To Bruce: latter day mandarins can be anti-capitalist, anti-scienctific, but rarely (overtly) anti-democratic. Espousing democracy is the one inviolable platitude of the age.
Barkley Rosser
May 3 2007 at 2:23pm
I can’t resist. Kimball is putting Descartes before de horse.
More precisely, in The Fatal Conceit Hayek traces it more precisely to Saint-Simon, although he does see Saint-Simon as representing the Cartesian tradition. But, if one is going to blame a general tendency to abstraction and rationalism as the source rather than specific proposals to run the economy, then one might as well push it back to Aquinas, who did, after all, operate out of the University of Paris, and well predated Descartes.
Bruce G Charlton
May 3 2007 at 3:42pm
Harry said: “latter day mandarins can be anti-capitalist, anti-scienctific, but rarely (overtly) anti-democratic. Espousing democracy is the one inviolable platitude of the age.”
Indeed, that is what people seem to say, but when I listen closely I hear stuff about wanting ‘direct’ democracy instead of the existing type, or people voting against their interests (ie. intellectuals know better what other peoples interests are).
A party or leader might win two or three elections in a row, or a political line prove unelectable, yet this fails to dent the confidence of some intellectuals in their rightness and the electorate’s wrongness.
In other words, the signals from multiple elections (which I admit are not transparent in meaning) are simply ignored by mandarins – explained-away rather than explained.
Matt
May 3 2007 at 3:53pm
You could probably trace it back to the ancient Greeks if you worked at it. How can an intellectual not dislike capitalism? It is a system whereby serving others brings the greatest reward. If the great unwashed masses dislike your art, music, books, ideas, etc., you get nothing. On the other hand, a mildly retarded man who understands one simple thing can become a millionaire, with all attendent benefits. There are morons who do not understand much beyond basic economics and yet they can make tons of money in things like real estate bubbles. Submit to the wants and needs of the people, and you can be rich. Even Ayn Rand hated that, which is why her hero blows up his building in the Fountainhead.

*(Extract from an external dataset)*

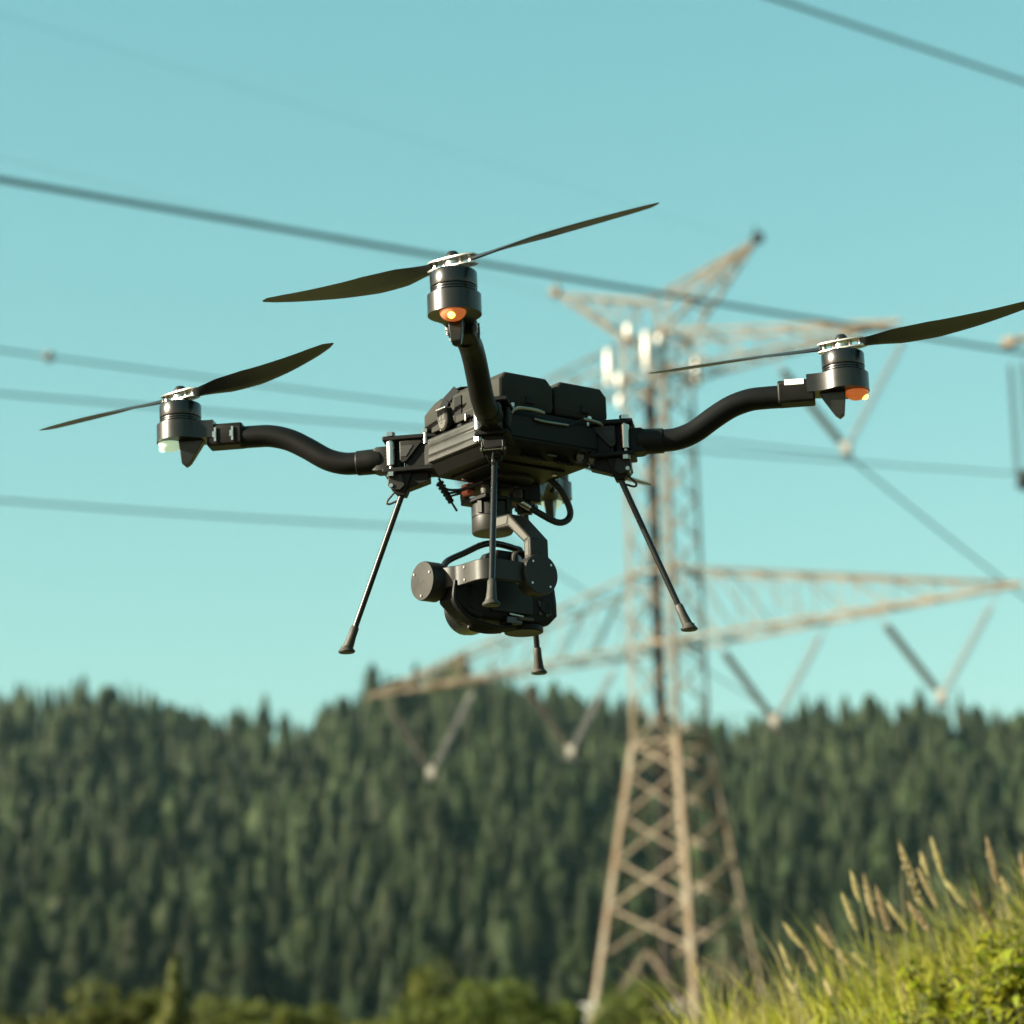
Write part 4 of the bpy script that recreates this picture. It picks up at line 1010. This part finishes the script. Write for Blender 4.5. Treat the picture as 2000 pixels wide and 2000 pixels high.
# finder hump and cage handle
MB().hull([(x, y, -.2430) for x in (-.030, .052) for y in (.012, .062)] + [(x, y, -.2080) for x in (-.012, .040) for y in (.020, .058)]).build('viewfinder_hump', M_CAMERA, cam_o, bevel=.004, seg=3)
MB().lathe([(.0125, 0), (.0155, .002), (.0160, .010), (.0135, .0115), (.0125, .004)], (.022, .0200, -.2240), (0, -1, 0), 26, cap=False).build('eyecup', M_RUBBER, cam_o)
MB().cyl((.022, .0175, -.2240), (0, 1, 0), .0120, .003, 24).build('finder_glass', M_LENS, cam_o)
hd = catmull([(-.088, GY, -.2390), (-.078, GY, -.2270), (-.050, GY, -.2130), (-.018, GY, -.1975), (.006, GY, -.1935), (.036, GY, -.1965), (.048, GY, -.2020), (.056, GY, -.2400)], 6)
MB().tube(hd, .0060, 14, flat=.75).build('cage_handle', M_ANOD, cam_o)
MB().lathe([(.0300, 0), (.0330, .004), (.0330, .020), (.0350, .022), (.0350, .052), (.0330, .054), (.0330, .062), (.0290, .062), (.0280, .050)], (.000, .058, -.2760), (0, 1, 0), 40).build('lens_barrel', M_ANOD, cam_o)
MB().cyl((.000, .1115, -.2760), (0, 1, 0), .0280, .002, 32).build('lens_front', M_LENS, cam_o)
MB().box((.020, .0310, -.2460), (.028, .012, .018)).build('side_connector', M_PLASTIC, cam_o, bevel=.001)

# --- cabling between belly and gimbal
MB().tube(catmull([(.0660, .004, -.1000), (.0740, .0, -.1060), (.0867, -.004, -.1200), (.0970, -.006, -.1420), (.0965, -.006, -.1560), (.0860, -.004, -.1640), (.0730, .0, -.1630), (.0520, .010, -.1500), (.0400, .018, -.1400)], 7), .0047, 12).build('video_cable', M_CABLE, drone, rot=BR)
MB().tube([(.0450, .014, -.1445), (.0360, .020, -.1370)], [.0048, .0056], 16).tube([(.0358, .0202, -.1368), (.0270, .026, -.1300)], [.0058, .0024], 16).build('video_plug', M_SILVER, drone, rot=BR)
MB().tube(catmull([(.060, .05, -.104), (.070, .07, -.115), (.055, .075, -.130), (.035, .06, -.131)], 6), .0028, 10).build('cable', M_CABLE, drone, rot=BR)
MB().tube(catmull([(-.062, .082, -.100), (-.050, .085, -.1120), (-.038, .075, -.1150), (-.030, .060, -.1150)], 6), .0018, 8).build('cable', M_CABLE, drone, rot=BR)
MB().tube(catmull([(-.044, .09, -.118), (-.036, .078, -.117), (-.030, .062, -.118)], 6), .0018, 8).build('cable', M_CABLE, drone, rot=BR)
MB().tube(catmull([(-.044, .09, -.123), (-.034, .078, -.120), (-.030, .062, -.121)], 6), .0016, 8).build('cable', M_CABLE, drone, rot=BR)
sr = MB()
for q in range(6):
    c_ = Vector((-.0545, .09, -.1045)).lerp(Vector((-.0370, .09, -.1275)), q / 5)
    sr.lathe([(.003, -.0025), (.0062 - .0003 * q, -.0015), (.0062 - .0003 * q, .0015), (.003, .0025)], c_, (.60, 0, -.8), 14)
sr.tube([(-.0560, .09, -.1020), (-.0355, .09, -.1290)], .0042, 12).tube(catmull([(-.0365, .09, -.1280), (-.0325, .09, -.1330), (-.0290, .09, -.1375), (-.0268, .09, -.1405)], 4), .0016, 8)
sr.build('strain_relief', M_CABLE, drone, rot=BR)
cn = MB().box((-.0290, .058, -.1185), (.0120, .014, .0160)).box((-.0340, .0575, -.1135), (.0075, .013, .0045)).box((-.0340, .0575, -.1225), (.0075, .013, .0050)).box((-.0235, .058, -.1080), (.003, .014, .010))
cn.build('power_connector', M_CONN, drone, bevel=.0012, rot=BR)
wv = MB()
for q in range(5):
    wv.tube(catmull([(-.022, .055 - .004 * q, -.111 - .002 * q), (-.006, .040 - .006 * q, -.1125 - .003 * q), (.014, .030 - .005 * q, -.1120 - .002 * q), (.030, .022, -.108)], 5), .0011, 6)
wv.build('wiring_loom', M_CABLE, drone, rot=BR)
MB().box((.055, .040, -.1180), (.030, .036, .026)).box((.050, .036, -.1330), (.014, .018, .030)).build('radio_module', M_PLASTIC, drone, bevel=.002, rot=BR)


# ------------------------------------------------------------------ air between the camera and the hill
hz = bpy.data.materials.new('haze_air'); hz.use_nodes = True
hn, hl = hz.node_tree.nodes, hz.node_tree.links; hn.clear()
pv = hn.new('ShaderNodeVolumePrincipled'); pv.inputs['Color'].default_value = (0.50, 0.90, 1.0, 1); pv.inputs['Density'].default_value = HAZE; pv.inputs['Anisotropy'].default_value = 0.0
ho = hn.new('ShaderNodeOutputMaterial'); hl.new(pv.outputs['Volume'], ho.inputs['Volume'])
ho_ = MB().box((0, 700, 95), (2700, 2300, 330)).build('haze', hz, smooth=0)
tag(ho_, 'thin pale air over the valley and hill', None, None, 'stuff')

Interesting to see mandarin mentioned. Confucius thought merchants were scum living off the work of others, especially the hated middle man.
jp
May 4 2007 at 9:10am
On the historical point, the debate goes back at least as far as 1830, when Macaulay published his essay on Southey’s Colloquies on Society. (The essay is available here at the invaluable Econ Library site.)
For example:
Fundamentalist
May 4 2007 at 9:58am
Thomas Sowell traces it to the enlightenment in his book “A Conflict of Visions.” I just finished it and think it offers the best insight on the debate out there.
But I would trace it back a little farther to the Late Scholastics of the School of Salamanca in the 1500’s. They were the first to propose free markets and free trade, but it remained an academic issue until the Dutch took them seriously and implemented their ideas in the Dutch Republic. The Catholic Church and Calvinist Protestants fought viciously to stop free markets, but thank God, the Erasmian Protestants (later known as Remonstrants) prevailed. Descartes, and the “Enlightenment”, took the Catholic/Calvinist ideas, stripped God out, and ran with them.
Bruce G Charlton
May 4 2007 at 2:49pm
How fascinating to see the reference to Southey! – I spend my summer holiday’s staying in Southey’s marvellous old house Greta Hall (where he lived with Coleridge) in Keswick – England’s Lake District.

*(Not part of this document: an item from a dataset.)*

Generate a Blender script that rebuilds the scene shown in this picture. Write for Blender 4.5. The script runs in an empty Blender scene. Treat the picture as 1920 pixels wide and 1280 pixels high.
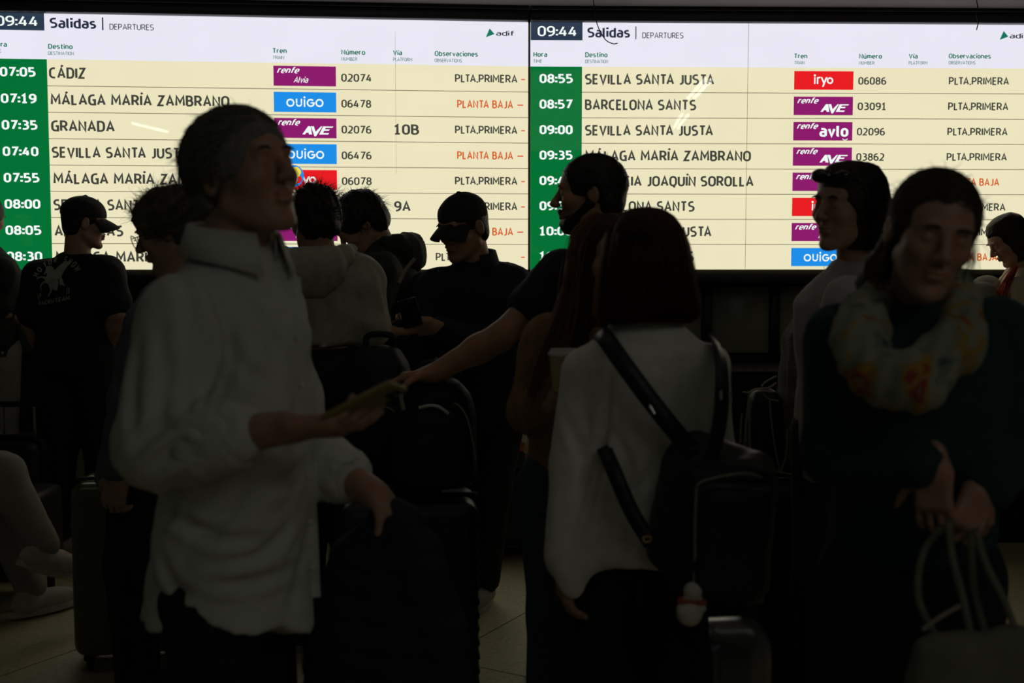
import bpy, bmesh, math, random
import numpy as np
from mathutils import Vector, Matrix, Euler
from mathutils.bvhtree import BVHTree
S = bpy.context.scene
COL = S.collection
random.seed(7)
rng = np.random.default_rng(11)

# ------------------------------------------------------------------ camera
F_PX, PITCH, CAM_Z = 2080.0, math.atan(140/2080.0), 1.44
cd = bpy.data.cameras.new('camera'); cam = bpy.data.objects.new('camera', cd); COL.objects.link(cam)
cam.location = (0, 0, CAM_Z); cam.rotation_euler = (math.pi/2 - PITCH, 0, 0)
cd.sensor_width = 36; cd.lens = F_PX/1920*36; cd.clip_end = 60
cd.dof.use_dof = True; cd.dof.focus_distance = 5.2; cd.dof.aperture_fstop = 2.9
S.camera = cam
S.view_settings.view_transform = 'Standard'; S.view_settings.look = 'None'
S.view_settings.exposure = 0; S.view_settings.gamma = 1; S.view_settings.use_curve_mapping = False

# ------------------------------------------------------------------ world and room light
W = bpy.data.worlds.new('world'); S.world = W; W.use_nodes = True
W.node_tree.nodes['Background'].inputs[0].default_value = (.92, 1.0, .84, 1)
W.node_tree.nodes['Background'].inputs[1].default_value = .013
ld = bpy.data.lights.new('hall_fill_light', 'AREA'); ld.shape = 'RECTANGLE'; ld.size = 3.2; ld.size_y = 2.0  # unseen area fill, added to stand in for the hall's ceiling lamps
ld.energy = 4.0; ld.color = (.96, 1.0, .88)
lo = bpy.data.objects.new('hall_fill_light', ld); COL.objects.link(lo)
lo.location = (1.0, -.6, 3.7); lo.rotation_euler = (Vector((.1, 2.9, 1.3))-Vector(lo.location)).to_track_quat('-Z', 'Y').to_euler()

l2 = bpy.data.lights.new('mid_fill_light', 'AREA'); l2.shape = 'RECTANGLE'; l2.size = 7; l2.size_y = 1.6; l2.energy = 4.0; l2.color = (1.0, .97, .82)  # second unseen fill, added to brighten the people further back
lo2 = bpy.data.objects.new('mid_fill_light', l2); COL.objects.link(lo2); lo2.location = (0, 3.4, 3.7); lo2.rotation_euler = (math.radians(14), 0, 0)

# ------------------------------------------------------------------ helpers
def P(u, v, Y):
    "the point of the vertical plane y = Y that stands where the photograph has (u, v)"
    x = (u-960)/F_PX; y = -(v-640)/F_PX
    c, s = math.cos(PITCH), math.sin(PITCH)
    dy = c + y*s; dz = -s + y*c; t = Y/dy
    return Vector((x*t, Y, CAM_Z + dz*t))

def link(name, me, m=None, parent=None, smooth=False):
    o = bpy.data.objects.new(name, me); COL.objects.link(o)
    if m is not None: me.materials.clear(); me.materials.append(m)
    if parent is not None:
        o.parent = parent
        o.matrix_parent_inverse = parent.matrix_basis.inverted()
    if smooth: me.polygons.foreach_set('use_smooth', np.ones(len(me.polygons), bool))
    return o
def tag(o, label=None, cat=None, group=None, kind=None):
    for k, v in (('label', label), ('category', cat), ('group', group), ('kind', kind)):
        if v: o[k] = v
    return o
def empty(name, loc, label, cat, group=None):
    o = bpy.data.objects.new(name, None); COL.objects.link(o); o.location = loc; o.empty_display_size = .1
    return tag(o, label, cat, group)
def pymesh(v, f, name='m'):
    me = bpy.data.meshes.new(name); me.from_pydata([tuple(a) for a in v], [], f); me.update(); return me
def npmesh(v, q, name='m'):
    me = bpy.data.meshes.new(name); n = q.shape[1]
    me.vertices.add(len(v)); me.vertices.foreach_set('co', np.ascontiguousarray(v, np.float32).ravel())
    me.loops.add(q.size); me.loops.foreach_set('vertex_index', q.astype(np.int32).ravel())
    me.polygons.add(len(q)); me.polygons.foreach_set('loop_start', np.arange(0, q.size, n, dtype=np.int32))
    me.update(calc_edges=True); me.validate(); return me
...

However, it is easy to understand past intellectuals hostiity to modernization – at a time when its superiority was not at all obvious. But as the decades roll by it becomes more and more anomalous. Intellectuals and academics (especially) seem now to becoming an outlier, embittered and negative, and (in an elaborate way, by their distorted emphasis) both dishonest and self-deluding.

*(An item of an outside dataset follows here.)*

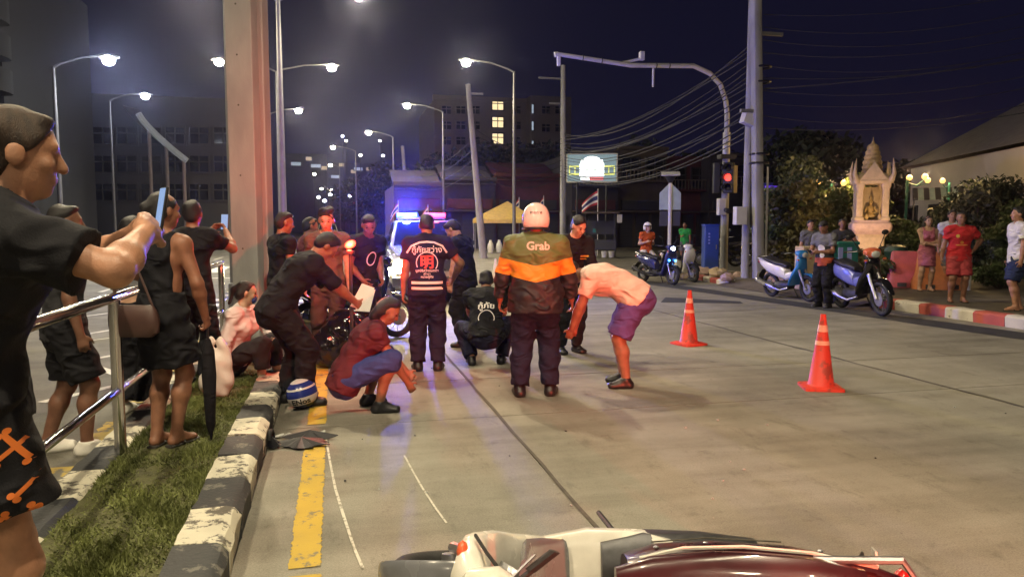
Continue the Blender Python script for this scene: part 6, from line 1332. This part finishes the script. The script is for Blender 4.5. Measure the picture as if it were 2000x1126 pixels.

But I have just remembered a recent blog posting (where from? – I forget) which traced the distinctive attitude of intellectuals to their greater length of time during formative years spent excelling in formal educational institutions – organizations which are (in effect) command economies. Some milage in that idea, I suspect.
Adam
May 5 2007 at 1:25pm
It might be a bit of a stretch, but I’d argue that Karl Popper’s The Open Society and its Enemies traces that very struggle to as far back as Plato. Though he doesn’t call it “capitalism” per se.
morganja
May 5 2007 at 2:25pm
I think that there are several mostly unrelated factors at work here that tend to obscure the effects of each individual factor. While I tend to agree wholeheartedly with the psychological explanation of why the children of upper-middle class and wealthy parents tend to be vehemnently anti-capitalist, I note that defenders of Capitalism, as the term was used by Karl Marx, and as it is currently implemented in pratice, have little to no comprehension how much business is conducted in total violation of just about every free market principle. On sites like this, I hear a lot of people defending free markets in principle but are strangely silent on the actual system in place, which has little relation to free markets.
Both groups are talking past each other, not listening to what the other has to say, exercises is spouting off at the mouth, with no real effort to actually understand what is really going on in the world and how to improve it.
In many ways, both groups are religious disciples of seperate Gods, indistinguishable from each other in practice, just using different names for their prayers.
jp
May 5 2007 at 7:40pm
Could you be more specific about what kinds of violations you’re referring to? If you mean corporate welfare, it’s pretty clear that Arnold, Bryan, and most of the regular commenters here are fully aware of the its distorting effects and are vocal in opposition to it.